La única patria que tiene el hombre es
la infancia (Rilke).
Tengo que estar haciéndome vieja
según Benedetti y su cita en la que
declaraba que la infancia es un privilegio de la vejez y en esta etapa es
cuando con más claridad se recuerda. No sé por qué llevo unos días pensando en
mi infancia y en momentos de ella que echo de menos.

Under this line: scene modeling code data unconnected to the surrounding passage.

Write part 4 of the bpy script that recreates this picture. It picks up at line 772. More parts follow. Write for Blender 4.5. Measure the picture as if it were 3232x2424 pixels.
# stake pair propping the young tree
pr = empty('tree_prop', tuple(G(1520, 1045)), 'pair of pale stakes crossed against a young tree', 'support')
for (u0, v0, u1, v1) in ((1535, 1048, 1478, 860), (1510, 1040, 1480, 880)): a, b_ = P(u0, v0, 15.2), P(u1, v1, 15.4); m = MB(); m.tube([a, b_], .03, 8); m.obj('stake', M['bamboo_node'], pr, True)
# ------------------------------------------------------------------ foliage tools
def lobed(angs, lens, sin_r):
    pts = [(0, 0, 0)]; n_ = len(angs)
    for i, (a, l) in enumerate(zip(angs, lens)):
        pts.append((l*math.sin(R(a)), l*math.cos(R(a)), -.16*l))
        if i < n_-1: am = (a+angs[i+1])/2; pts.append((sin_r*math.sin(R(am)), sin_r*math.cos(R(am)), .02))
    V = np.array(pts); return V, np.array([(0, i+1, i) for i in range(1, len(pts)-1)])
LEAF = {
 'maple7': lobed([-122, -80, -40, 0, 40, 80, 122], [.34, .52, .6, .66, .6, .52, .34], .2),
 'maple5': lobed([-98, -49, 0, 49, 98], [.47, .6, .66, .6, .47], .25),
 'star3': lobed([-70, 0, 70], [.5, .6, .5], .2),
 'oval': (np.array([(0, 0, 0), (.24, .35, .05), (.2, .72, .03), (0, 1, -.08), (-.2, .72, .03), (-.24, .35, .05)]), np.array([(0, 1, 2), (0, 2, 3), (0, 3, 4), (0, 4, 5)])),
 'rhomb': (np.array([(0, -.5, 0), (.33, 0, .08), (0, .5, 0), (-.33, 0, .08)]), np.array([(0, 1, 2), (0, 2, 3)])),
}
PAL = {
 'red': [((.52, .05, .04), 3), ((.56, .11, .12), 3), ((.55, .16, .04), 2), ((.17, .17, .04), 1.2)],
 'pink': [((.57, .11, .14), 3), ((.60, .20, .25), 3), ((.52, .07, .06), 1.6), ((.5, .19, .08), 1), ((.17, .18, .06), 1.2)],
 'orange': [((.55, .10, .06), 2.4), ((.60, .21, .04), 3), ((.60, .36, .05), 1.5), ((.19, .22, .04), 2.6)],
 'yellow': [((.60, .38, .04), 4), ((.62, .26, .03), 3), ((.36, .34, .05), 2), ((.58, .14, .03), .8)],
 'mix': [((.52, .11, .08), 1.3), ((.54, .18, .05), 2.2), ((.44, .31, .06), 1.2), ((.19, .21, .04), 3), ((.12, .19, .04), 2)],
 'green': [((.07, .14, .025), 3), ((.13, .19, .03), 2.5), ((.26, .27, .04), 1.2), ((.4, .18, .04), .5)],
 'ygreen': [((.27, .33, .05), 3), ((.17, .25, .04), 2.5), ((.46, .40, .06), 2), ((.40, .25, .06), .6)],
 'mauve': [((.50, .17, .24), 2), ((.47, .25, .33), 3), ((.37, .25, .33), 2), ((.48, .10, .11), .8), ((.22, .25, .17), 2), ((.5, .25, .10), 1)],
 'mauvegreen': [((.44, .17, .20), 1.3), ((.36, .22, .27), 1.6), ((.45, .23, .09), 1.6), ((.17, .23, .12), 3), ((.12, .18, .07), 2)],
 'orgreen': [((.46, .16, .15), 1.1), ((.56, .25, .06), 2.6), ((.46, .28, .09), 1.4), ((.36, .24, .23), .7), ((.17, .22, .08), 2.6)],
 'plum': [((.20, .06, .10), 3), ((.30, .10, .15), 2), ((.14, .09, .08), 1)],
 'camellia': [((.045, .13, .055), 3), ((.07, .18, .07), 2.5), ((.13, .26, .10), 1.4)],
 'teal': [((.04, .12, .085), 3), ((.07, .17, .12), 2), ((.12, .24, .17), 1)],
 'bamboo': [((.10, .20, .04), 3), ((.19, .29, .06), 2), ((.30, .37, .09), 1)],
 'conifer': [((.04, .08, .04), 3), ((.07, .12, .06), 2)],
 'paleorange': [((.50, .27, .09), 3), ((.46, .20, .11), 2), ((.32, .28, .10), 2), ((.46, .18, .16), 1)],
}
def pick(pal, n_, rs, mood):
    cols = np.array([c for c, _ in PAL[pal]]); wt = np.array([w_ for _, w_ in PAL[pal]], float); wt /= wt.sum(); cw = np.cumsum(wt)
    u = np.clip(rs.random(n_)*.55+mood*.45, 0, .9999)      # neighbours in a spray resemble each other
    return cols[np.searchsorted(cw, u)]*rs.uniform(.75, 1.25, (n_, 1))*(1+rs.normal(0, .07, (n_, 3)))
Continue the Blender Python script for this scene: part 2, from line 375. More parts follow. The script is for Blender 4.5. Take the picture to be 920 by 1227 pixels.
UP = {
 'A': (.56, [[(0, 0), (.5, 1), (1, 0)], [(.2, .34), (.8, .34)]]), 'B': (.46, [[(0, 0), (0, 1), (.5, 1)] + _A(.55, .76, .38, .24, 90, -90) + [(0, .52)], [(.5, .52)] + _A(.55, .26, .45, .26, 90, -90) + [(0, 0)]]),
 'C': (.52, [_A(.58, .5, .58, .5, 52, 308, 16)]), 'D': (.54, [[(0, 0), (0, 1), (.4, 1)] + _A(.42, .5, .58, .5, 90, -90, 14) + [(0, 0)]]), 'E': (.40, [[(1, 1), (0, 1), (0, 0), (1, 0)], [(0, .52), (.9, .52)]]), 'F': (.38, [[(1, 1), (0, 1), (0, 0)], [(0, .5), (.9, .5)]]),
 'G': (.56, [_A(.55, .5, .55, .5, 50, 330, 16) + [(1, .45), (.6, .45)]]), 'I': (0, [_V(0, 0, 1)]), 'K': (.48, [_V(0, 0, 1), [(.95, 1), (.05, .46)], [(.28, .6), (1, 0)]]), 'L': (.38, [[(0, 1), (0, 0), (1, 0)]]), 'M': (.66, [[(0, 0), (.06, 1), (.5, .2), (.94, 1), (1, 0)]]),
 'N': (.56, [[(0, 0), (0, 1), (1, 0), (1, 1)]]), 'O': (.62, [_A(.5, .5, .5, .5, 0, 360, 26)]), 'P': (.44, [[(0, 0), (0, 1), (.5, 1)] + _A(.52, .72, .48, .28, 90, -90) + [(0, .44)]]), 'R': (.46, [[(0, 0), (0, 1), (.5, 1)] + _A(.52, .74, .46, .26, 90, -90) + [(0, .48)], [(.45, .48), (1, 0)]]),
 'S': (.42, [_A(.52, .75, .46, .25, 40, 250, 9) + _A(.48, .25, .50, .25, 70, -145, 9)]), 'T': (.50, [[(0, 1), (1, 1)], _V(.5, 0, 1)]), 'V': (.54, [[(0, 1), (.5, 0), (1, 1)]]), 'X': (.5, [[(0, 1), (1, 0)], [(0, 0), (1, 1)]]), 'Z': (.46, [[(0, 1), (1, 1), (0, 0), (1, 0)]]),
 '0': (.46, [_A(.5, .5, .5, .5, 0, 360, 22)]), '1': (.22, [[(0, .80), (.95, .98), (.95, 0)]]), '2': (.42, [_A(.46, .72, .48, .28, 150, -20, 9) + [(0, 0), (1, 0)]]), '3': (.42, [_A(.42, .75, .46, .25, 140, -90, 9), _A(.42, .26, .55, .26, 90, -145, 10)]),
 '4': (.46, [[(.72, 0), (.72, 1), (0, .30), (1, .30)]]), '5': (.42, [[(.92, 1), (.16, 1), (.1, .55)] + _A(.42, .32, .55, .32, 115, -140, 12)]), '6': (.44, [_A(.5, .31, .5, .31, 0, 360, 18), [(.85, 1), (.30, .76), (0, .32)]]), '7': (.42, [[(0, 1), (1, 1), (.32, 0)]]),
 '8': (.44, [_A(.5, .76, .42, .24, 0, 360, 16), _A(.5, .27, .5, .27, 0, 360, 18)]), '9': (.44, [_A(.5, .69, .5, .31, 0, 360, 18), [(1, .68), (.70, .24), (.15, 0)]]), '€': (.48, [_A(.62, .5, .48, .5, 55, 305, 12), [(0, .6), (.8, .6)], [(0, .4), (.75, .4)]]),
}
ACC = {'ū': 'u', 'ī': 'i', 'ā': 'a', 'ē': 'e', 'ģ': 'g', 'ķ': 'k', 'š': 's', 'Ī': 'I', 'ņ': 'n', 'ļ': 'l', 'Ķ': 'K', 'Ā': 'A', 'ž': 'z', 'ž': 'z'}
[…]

Echo de menos la mano de mi
padre, tibia, agradable que agarraba siempre cuando nos sentábamos en el sofá o
cuando caminábamos por la calle, gesto que he seguido realizando hasta su
muerte; los “migotes” para desayunar con
agua caliente, leche condensada y el pan partido en cachitos; el baño que me
daba mi madre y, tras secarme, me iba vistiendo mientras ella recitaba una oración
cual letanía… “ bendito y alabado”, yo contestaba “sea”, “ el Santísimo
Sacramento”, “ del altar”, y en cada grupo de palabras iba introduciendo una
pierna, la otra, un bracito, el otro…; la hora de la comida en la que todos
sentados a la mesa íbamos contando las anécdotas de la mañana que mi padre adornaba con sus chascarrillos,
y cuando el tema era enconado siempre echaba mano de una estadística ante la
risa general; aquellos días de playa eternos y la alegría de ver a mis padres
bajando la escalerilla a su vuelta del trabajo, señal de que el baño estaba
próximo; las tardes de playa en la orilla jugando al puntillón tras una
excursión a las rocas que eran el límite
de la más osada aventura junto con el paseo hasta los fortines; las Nochebuenas
familiares con primos y tíos en las que nos reuníamos más de cuarenta personas
ruidosas; el cubre almohada que me ponía de falda con cola de princesa y me
arrastraba, bien enana tenía que ser; todos los perrillos que tuvimos y que
hacían nuestras delicias; las visitas a mi abuela paterna a aquella casa enorme y antigua que
era todo un misterio, con alcobas cerradas que guardaban fabulosos secretos y
mientras papá charlaba con ella la de kilos de café que le dejábamos molido con
aquello molinillo antiguo de manivela, tras esto, las tostadas en La
Mallorquina y la mano de la abuela diciéndonos adiós desde la puerta de la
iglesia; aquel primer “Patoso” de los Reyes Magos que gateaba, ¡ un muñeco que
se movía!; las tardes de Exin castillo montando y desmontando torres ( creo que
nunca llegamos a montar un castillo al completo); los cacharritos de la feria a
los que nos llevaban por la mañana para que ya no diéramos la lata durante el
día y los concursos de sevillanas; las fotos que nos tomaba mi padre todos los
domingos, arregladitos los cuatro y
cogidos de la mano en orden de mayor a menor…
Chesterton escribió “lo
maravilloso de la infancia es que cualquier cosa es en ella una maravilla” y si has tenido la suerte de tener una infancia feliz, es
cierto que un instante que rememores es entrañable, a veces nostálgico, pero todos
quedan grabados como surcos de arado que demuestran que has vivido y que, como
en estos minutos que escribo, afloran como pañuelos de colores, anudados unos
con otros, de los que tiras y no tienen final.